スカウティング担当が話す「目が行く中学生」の特徴
今大会の主戦である中崎と西村も、岩淵コーチが声をかけて入学に導いた。中崎に関しては中学時代に在籍していた関メディベースボール学院では、報徳学園のエースとしてこの夏も甲子園で投げ、世代ナンバーワンの呼び声も高い今朝丸裕喜と左右の2枚看板だった。岩淵コーチが語る。

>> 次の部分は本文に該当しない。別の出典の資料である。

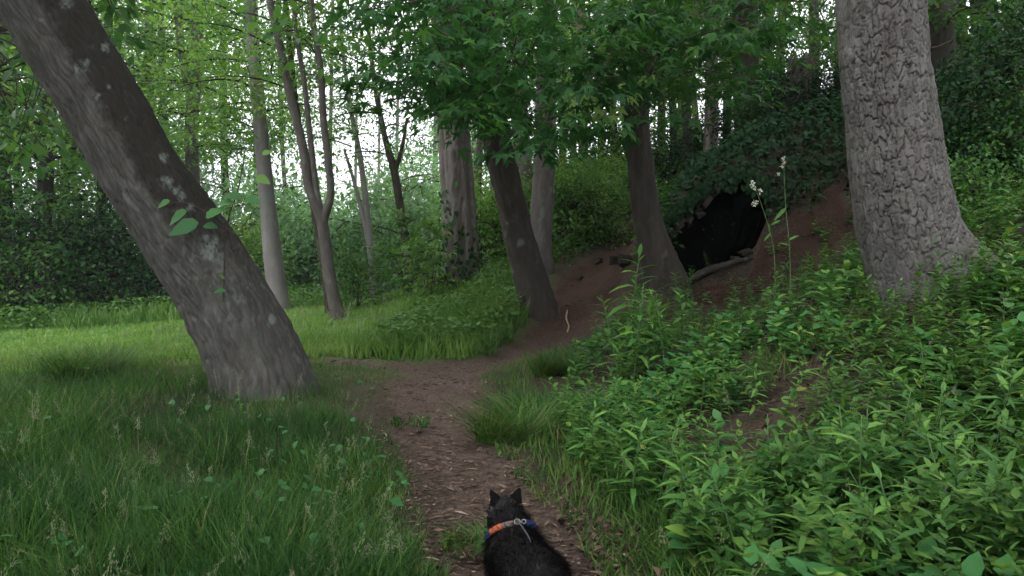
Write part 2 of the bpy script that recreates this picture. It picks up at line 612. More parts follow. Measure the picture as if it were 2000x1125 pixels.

「中崎は投球時、踏み込んだ前足が流れることなく、しっかり止まっていた。要するに投球フォームにブレがないんですね。それと(右打者の内角への)クロスファイヤーのボールがしっかり投げ込めていた。上半身に頼ったパワーピッチャーよりも、森下や中崎のように、下半身から体を使う子のほうがうちの宮村の好みといいますか、そういう投手を育成したいという思いがチームとして強い。自然と下半身を使える中学生に目が行きます」
滋賀の近江ボーイズにいた西村に関して岩淵コーチは「バランスの良さ」に惚れ込んだ。
「そして、変化球でストライクが取れること。当たり前のように思うかもしれませんが、それができない選手が多いんです。それとやはり、下半身をしっかり使えるという点で、中崎と共通していました」
また、小牧監督によるとベンチ外の1年生にもドラフト上位でプロに行く可能性を秘めた左腕が複数いるという。
青森山田は今春のセンバツで敗れた相手だ。リベンジを果たし、決勝に進出することができれば、今度は小牧監督や宮村部長の京都成章の恩師や先輩たちが16年前(1998年)に果たせなかった日本一への挑戦となる。